Barack Obama essaie manifestement d’avoir les patrons de son côté, ou en tout cas d’un côté moins opposé. Et s’il pouvait en détacher quelques-uns du bloc républicain, ce serait un coup de maître. Il espère y parvenir en ralliant les entrepreneurs autour de son projet de relance des infrastructures, ce qui n’est pas impossible : on a bien vu un communiqué commun de la chambre de commerce et du syndicat AFL-CIO. Les patrons pourraient le soutenir sur l’immigration.
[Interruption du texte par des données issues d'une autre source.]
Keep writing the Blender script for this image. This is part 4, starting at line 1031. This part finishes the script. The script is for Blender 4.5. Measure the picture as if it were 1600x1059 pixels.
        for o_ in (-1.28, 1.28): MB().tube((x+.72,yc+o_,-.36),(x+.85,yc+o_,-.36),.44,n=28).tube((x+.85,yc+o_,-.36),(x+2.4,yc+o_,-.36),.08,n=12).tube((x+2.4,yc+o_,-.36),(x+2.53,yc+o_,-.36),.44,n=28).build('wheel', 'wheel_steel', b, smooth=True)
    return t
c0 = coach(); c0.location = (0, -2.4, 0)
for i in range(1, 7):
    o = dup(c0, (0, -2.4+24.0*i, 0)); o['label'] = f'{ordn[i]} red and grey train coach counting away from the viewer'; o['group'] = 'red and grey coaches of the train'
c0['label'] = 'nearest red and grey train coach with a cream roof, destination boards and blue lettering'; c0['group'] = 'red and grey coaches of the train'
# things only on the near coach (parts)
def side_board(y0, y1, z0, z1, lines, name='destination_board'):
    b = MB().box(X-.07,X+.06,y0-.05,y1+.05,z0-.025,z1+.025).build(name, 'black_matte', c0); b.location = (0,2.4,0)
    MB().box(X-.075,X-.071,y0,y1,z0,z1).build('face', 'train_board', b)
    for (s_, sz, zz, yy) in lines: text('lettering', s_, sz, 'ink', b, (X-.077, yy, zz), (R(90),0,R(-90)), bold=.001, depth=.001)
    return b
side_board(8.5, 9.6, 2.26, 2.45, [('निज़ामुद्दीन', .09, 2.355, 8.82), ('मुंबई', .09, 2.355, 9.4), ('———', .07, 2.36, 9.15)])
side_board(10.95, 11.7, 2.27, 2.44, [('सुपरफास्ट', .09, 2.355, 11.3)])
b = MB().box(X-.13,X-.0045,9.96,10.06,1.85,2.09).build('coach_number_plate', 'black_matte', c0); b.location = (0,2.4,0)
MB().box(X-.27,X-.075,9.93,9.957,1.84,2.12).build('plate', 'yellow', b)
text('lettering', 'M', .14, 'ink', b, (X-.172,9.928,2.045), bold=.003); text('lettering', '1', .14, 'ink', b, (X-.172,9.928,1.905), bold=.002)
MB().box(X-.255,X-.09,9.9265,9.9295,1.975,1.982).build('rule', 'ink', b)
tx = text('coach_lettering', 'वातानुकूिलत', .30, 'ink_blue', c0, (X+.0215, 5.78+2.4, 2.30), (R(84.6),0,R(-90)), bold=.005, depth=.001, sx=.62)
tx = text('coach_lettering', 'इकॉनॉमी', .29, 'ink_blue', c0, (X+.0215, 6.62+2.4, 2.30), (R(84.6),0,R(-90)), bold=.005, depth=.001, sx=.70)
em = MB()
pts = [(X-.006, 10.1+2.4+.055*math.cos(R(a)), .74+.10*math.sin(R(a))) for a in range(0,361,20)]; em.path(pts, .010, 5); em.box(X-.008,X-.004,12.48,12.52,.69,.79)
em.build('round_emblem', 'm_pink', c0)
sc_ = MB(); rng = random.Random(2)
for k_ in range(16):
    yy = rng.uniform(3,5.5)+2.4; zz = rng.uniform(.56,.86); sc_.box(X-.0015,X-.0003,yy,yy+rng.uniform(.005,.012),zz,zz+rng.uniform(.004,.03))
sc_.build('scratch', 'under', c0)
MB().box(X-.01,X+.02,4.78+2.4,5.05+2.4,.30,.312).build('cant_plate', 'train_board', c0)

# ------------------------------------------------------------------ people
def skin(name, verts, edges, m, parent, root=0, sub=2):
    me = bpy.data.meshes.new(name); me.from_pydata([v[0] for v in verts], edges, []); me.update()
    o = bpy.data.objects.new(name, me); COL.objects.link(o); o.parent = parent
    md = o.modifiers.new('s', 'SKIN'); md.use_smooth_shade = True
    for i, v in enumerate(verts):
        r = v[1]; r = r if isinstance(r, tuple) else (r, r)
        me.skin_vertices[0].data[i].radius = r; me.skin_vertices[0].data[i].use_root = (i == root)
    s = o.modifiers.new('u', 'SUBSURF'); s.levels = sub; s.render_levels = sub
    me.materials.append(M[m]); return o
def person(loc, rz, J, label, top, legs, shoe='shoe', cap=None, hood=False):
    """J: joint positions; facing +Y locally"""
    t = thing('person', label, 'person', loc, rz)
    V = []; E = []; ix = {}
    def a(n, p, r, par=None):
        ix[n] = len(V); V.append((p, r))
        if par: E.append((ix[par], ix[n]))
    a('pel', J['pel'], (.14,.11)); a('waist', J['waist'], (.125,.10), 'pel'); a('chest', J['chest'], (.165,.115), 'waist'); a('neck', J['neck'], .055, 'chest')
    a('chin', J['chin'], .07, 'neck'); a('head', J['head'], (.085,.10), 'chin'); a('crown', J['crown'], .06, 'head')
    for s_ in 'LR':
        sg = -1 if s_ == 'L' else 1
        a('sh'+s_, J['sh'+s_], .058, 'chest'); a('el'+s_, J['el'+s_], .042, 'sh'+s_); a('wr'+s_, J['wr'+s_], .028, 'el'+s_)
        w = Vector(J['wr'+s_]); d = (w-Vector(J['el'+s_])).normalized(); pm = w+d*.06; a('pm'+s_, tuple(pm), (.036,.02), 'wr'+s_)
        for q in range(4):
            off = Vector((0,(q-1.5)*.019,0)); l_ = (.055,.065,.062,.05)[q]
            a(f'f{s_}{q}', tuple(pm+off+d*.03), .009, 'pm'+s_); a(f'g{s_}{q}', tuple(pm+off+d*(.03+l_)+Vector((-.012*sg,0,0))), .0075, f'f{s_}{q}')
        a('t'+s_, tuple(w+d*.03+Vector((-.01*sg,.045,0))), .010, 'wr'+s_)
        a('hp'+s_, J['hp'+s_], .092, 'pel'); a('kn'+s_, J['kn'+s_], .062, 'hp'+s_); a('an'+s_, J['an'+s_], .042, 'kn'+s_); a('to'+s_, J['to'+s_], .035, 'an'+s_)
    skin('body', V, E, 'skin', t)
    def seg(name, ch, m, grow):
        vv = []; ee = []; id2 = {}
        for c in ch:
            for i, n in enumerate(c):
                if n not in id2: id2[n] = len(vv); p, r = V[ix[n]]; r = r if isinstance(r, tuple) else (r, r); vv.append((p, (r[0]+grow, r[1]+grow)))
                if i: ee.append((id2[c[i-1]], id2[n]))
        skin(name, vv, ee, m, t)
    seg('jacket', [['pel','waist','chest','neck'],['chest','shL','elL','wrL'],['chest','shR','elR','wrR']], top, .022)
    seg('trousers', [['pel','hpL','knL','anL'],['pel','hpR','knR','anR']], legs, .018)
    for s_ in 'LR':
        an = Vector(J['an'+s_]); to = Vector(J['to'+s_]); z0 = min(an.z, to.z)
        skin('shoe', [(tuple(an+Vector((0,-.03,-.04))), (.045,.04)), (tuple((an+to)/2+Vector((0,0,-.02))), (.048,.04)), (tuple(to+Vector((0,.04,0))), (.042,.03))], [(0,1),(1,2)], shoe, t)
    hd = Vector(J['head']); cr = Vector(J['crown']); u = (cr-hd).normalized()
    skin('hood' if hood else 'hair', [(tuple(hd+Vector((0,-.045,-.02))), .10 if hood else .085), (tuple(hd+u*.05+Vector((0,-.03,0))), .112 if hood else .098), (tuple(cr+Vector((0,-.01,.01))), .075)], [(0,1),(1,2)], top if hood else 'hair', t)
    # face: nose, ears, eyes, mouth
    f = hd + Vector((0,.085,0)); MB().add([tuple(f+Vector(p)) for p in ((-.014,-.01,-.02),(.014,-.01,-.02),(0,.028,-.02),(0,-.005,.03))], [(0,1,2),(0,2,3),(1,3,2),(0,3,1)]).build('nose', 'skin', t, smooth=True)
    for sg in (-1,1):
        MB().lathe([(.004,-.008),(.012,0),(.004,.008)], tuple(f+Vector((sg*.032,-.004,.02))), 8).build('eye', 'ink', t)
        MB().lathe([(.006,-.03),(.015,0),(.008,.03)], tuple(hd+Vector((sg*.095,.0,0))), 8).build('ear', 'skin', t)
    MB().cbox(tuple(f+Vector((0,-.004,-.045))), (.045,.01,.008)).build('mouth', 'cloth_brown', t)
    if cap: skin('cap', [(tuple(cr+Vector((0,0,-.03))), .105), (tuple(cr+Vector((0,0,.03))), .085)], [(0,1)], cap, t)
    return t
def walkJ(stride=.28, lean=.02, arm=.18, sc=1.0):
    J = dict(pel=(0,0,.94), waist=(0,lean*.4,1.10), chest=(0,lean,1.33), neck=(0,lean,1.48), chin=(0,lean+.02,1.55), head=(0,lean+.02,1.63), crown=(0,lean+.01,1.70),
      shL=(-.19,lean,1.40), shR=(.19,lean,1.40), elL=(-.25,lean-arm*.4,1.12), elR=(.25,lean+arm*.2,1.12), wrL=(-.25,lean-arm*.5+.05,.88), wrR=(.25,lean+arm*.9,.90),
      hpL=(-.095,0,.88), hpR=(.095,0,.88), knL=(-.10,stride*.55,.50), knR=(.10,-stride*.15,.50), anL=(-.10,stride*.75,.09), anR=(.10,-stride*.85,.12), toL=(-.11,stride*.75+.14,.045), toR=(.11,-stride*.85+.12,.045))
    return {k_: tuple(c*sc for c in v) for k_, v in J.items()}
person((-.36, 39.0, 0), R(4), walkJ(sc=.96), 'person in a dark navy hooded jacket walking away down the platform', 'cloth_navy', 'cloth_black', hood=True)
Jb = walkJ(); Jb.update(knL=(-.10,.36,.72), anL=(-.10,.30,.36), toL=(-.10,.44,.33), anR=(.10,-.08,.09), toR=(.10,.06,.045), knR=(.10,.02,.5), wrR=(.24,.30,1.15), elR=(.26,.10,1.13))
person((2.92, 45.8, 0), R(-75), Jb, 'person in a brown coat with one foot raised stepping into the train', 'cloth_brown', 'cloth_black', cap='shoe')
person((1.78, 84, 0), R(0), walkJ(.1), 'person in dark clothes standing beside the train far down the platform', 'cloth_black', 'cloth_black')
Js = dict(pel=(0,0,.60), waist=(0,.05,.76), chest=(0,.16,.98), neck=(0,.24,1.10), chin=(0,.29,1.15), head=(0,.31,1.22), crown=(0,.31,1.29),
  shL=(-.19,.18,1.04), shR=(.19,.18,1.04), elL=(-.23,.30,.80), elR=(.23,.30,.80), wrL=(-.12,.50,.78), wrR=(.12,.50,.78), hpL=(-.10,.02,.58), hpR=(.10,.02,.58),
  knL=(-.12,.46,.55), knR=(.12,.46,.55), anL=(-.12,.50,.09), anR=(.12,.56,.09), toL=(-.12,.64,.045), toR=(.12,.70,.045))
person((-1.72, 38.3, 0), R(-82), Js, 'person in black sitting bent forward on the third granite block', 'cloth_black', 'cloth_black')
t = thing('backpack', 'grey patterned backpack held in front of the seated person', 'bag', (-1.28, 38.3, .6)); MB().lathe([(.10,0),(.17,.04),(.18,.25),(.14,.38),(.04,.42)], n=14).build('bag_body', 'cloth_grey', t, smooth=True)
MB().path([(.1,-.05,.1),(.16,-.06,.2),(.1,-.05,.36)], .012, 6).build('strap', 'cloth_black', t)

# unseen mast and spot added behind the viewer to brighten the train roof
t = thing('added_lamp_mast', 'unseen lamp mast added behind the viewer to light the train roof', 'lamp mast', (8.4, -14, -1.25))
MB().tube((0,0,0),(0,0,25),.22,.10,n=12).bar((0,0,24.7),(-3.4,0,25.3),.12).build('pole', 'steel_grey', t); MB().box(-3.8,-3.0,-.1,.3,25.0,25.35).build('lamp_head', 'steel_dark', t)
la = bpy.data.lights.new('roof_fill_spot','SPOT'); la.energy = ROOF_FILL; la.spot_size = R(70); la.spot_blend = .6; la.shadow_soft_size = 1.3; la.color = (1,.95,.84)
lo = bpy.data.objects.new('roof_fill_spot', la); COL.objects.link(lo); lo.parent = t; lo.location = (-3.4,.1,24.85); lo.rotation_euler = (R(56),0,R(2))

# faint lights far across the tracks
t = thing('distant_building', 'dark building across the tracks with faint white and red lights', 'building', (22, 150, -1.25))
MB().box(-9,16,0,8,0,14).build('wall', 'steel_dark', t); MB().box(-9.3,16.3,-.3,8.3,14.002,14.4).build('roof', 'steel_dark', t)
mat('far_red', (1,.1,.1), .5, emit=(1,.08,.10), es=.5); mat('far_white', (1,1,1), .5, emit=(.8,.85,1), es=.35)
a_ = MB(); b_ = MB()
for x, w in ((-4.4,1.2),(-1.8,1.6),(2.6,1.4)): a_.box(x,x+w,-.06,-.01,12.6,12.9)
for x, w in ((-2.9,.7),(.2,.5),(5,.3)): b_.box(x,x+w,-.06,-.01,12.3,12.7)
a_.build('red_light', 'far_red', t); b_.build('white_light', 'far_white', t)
De son côté, il a accepté de revoir une disposition de la réforme de la santé critiquée par les petites et moyennes entreprises.
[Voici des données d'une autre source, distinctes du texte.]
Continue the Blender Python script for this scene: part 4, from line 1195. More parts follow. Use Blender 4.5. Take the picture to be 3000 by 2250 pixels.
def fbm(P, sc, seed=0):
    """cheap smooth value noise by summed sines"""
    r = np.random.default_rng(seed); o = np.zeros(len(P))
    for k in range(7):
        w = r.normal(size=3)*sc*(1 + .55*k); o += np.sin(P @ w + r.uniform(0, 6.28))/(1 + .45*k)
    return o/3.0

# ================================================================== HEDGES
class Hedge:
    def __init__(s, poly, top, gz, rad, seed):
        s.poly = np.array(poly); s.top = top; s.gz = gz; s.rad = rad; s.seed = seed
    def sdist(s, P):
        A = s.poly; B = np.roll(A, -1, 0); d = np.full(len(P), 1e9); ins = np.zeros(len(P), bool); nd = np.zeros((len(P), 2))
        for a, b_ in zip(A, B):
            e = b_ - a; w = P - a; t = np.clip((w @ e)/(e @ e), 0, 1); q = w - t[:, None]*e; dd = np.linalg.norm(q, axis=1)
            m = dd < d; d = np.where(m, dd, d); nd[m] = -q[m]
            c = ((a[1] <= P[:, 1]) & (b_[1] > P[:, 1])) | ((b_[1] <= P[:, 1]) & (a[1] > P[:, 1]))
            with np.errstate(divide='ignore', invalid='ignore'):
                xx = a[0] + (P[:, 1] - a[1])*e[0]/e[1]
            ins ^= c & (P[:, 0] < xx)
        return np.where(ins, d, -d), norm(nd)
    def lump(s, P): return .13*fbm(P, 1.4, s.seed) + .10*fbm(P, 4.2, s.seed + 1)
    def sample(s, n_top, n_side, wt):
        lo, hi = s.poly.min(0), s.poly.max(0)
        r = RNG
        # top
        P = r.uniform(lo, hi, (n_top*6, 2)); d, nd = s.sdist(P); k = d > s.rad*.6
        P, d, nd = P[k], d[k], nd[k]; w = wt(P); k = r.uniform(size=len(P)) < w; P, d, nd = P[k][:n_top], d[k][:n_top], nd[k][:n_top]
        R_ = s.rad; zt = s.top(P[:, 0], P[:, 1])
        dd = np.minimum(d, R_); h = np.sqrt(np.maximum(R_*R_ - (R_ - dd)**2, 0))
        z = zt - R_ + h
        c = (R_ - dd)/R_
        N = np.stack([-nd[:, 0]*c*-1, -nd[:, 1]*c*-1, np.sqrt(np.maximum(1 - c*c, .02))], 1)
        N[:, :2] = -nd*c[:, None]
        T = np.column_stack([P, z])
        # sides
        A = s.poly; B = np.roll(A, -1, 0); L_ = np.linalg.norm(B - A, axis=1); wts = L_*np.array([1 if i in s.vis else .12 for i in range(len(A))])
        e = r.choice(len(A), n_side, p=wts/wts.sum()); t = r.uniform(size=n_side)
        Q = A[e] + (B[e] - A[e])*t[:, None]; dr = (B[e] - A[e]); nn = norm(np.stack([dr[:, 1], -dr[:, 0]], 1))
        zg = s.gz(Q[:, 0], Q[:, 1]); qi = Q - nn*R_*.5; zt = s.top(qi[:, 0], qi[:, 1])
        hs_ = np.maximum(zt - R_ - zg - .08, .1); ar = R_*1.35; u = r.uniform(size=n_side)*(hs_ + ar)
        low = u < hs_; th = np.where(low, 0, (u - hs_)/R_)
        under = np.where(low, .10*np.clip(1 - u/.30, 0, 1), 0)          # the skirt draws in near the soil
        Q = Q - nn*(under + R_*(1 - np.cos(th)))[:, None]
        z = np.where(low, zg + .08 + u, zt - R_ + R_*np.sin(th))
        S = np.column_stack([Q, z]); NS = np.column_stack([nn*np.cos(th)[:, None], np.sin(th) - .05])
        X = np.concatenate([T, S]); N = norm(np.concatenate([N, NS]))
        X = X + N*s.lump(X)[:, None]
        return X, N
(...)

Mais dans l’immédiat, les républicains affûtent leurs couteaux pour l’escalade qui s’annonce. Ils ne veulent pas entendre parler d’investissements, d’infrastructures ni de dépenses. Leur arme suprême : refuser de voter le relèvement du plafond de la dette nationale, ou le budget de fonctionnement du gouvernement, tant qu’ils n’auront pas obtenu de coupes drastiques dans le déficit.
Le soir de la Saint-Valentin, Barack Obama a prévu de sortir avec Michelle. Dans une interview à YouTube, il a confié que, plus il avance, plus la Saint-Valentin lui coûte cher. “J’ai plus à me faire pardonner. Avant, je m’en tirais avec un bouquet de fleurs.”
C’était une blague. A ce stade, tout ce que réclame Michelle, c’est du temps.